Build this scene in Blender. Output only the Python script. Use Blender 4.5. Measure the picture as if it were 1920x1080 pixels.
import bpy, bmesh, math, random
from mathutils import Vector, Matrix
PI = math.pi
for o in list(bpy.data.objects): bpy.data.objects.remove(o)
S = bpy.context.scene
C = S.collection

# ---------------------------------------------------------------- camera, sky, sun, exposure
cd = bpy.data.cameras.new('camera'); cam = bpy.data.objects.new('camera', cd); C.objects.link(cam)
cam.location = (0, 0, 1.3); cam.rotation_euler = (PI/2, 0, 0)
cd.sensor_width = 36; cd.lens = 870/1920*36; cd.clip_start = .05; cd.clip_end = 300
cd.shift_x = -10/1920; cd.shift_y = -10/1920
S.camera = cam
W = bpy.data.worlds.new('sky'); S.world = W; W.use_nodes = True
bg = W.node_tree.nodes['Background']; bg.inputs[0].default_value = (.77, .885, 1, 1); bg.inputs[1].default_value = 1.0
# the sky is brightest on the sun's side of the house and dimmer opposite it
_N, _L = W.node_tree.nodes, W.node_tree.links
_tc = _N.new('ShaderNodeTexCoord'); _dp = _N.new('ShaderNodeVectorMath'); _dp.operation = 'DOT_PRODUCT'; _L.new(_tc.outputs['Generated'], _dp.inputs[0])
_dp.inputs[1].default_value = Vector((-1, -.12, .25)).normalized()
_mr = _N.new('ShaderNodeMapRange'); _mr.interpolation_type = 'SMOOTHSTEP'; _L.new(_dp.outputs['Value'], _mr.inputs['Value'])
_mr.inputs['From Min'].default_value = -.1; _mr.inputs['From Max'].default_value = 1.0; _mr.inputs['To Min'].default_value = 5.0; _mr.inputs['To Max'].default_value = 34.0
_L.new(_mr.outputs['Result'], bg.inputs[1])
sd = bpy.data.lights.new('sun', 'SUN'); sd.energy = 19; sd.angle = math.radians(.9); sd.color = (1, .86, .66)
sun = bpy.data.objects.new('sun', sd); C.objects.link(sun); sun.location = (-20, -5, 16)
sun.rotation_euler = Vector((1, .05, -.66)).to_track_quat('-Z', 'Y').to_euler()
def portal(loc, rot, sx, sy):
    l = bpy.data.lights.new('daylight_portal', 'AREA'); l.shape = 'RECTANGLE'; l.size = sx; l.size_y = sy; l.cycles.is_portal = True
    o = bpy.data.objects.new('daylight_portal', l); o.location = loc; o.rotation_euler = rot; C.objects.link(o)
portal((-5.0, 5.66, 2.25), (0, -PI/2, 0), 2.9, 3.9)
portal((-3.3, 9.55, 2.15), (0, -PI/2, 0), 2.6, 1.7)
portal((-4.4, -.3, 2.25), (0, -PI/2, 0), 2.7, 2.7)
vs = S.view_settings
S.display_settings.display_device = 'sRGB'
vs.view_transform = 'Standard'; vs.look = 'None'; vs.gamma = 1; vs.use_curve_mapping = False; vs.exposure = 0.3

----

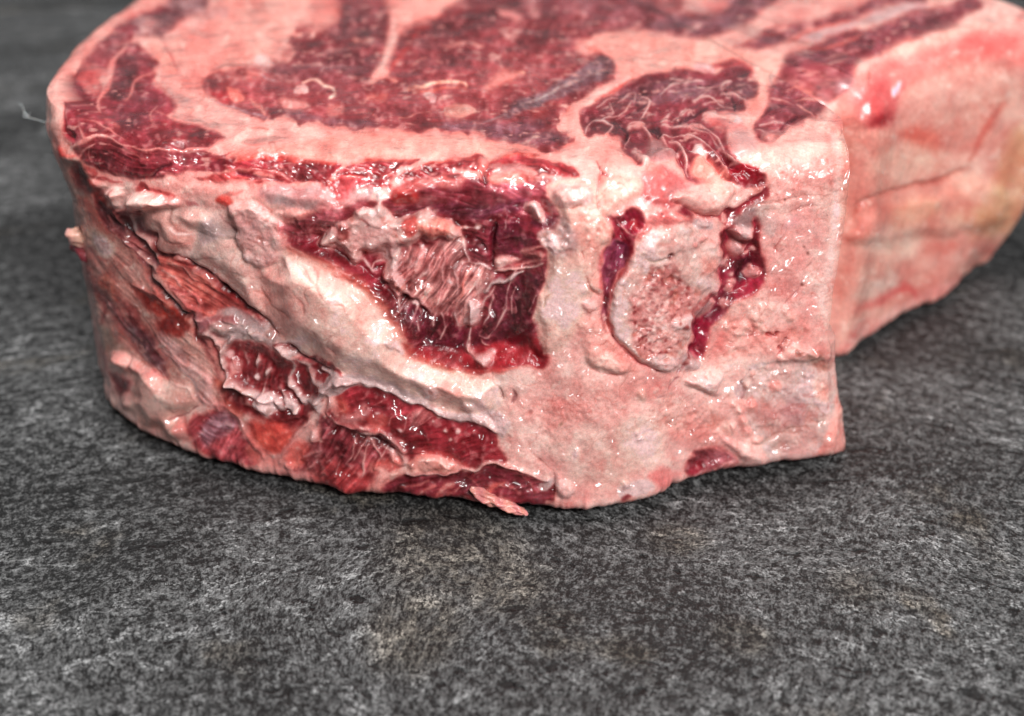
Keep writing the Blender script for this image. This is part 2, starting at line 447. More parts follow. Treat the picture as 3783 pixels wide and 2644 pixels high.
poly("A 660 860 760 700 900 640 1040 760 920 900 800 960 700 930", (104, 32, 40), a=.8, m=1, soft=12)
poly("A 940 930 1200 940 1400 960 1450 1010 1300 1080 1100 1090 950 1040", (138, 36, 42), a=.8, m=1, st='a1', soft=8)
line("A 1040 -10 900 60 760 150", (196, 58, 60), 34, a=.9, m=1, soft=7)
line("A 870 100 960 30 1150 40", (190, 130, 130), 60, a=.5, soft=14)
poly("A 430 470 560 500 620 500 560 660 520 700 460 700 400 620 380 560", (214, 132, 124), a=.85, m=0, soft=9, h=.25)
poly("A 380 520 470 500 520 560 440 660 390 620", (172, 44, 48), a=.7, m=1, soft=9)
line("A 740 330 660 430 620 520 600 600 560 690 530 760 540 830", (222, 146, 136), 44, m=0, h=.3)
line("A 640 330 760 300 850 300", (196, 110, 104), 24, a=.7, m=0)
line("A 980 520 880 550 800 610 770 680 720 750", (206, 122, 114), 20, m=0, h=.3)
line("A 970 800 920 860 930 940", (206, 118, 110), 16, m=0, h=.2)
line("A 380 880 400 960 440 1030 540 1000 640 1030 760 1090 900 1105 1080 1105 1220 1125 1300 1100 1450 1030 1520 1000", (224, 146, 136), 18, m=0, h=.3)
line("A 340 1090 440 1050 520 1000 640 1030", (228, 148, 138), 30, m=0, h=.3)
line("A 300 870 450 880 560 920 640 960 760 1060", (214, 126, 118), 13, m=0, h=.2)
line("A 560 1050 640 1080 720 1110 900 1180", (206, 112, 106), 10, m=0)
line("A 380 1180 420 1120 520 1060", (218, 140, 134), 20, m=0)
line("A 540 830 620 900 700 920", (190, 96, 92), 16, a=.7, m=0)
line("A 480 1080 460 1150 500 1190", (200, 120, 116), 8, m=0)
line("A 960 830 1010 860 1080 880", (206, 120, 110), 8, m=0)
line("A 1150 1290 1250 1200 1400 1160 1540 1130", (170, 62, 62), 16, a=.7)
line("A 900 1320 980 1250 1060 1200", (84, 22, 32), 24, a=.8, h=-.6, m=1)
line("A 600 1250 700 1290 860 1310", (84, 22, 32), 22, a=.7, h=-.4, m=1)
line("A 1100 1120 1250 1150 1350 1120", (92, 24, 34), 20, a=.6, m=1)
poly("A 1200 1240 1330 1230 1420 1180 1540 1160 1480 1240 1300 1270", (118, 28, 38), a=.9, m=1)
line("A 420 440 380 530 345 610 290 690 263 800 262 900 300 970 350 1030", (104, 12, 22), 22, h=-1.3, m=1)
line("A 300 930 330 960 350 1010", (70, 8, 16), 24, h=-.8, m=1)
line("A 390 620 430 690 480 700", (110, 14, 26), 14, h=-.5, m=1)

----

GIVEN INSTRUCTION => Nothing but the lines from the one with "Build this scene" through the one with "C = S.collection" should be retyped; include both and keep them exact.

EXERCISE SOLUTION =>
Build this scene in Blender. Output only the Python script. Use Blender 4.5. Measure the picture as if it were 1920x1080 pixels.
import bpy, bmesh, math, random
from mathutils import Vector, Matrix
PI = math.pi
for o in list(bpy.data.objects): bpy.data.objects.remove(o)
S = bpy.context.scene
C = S.collection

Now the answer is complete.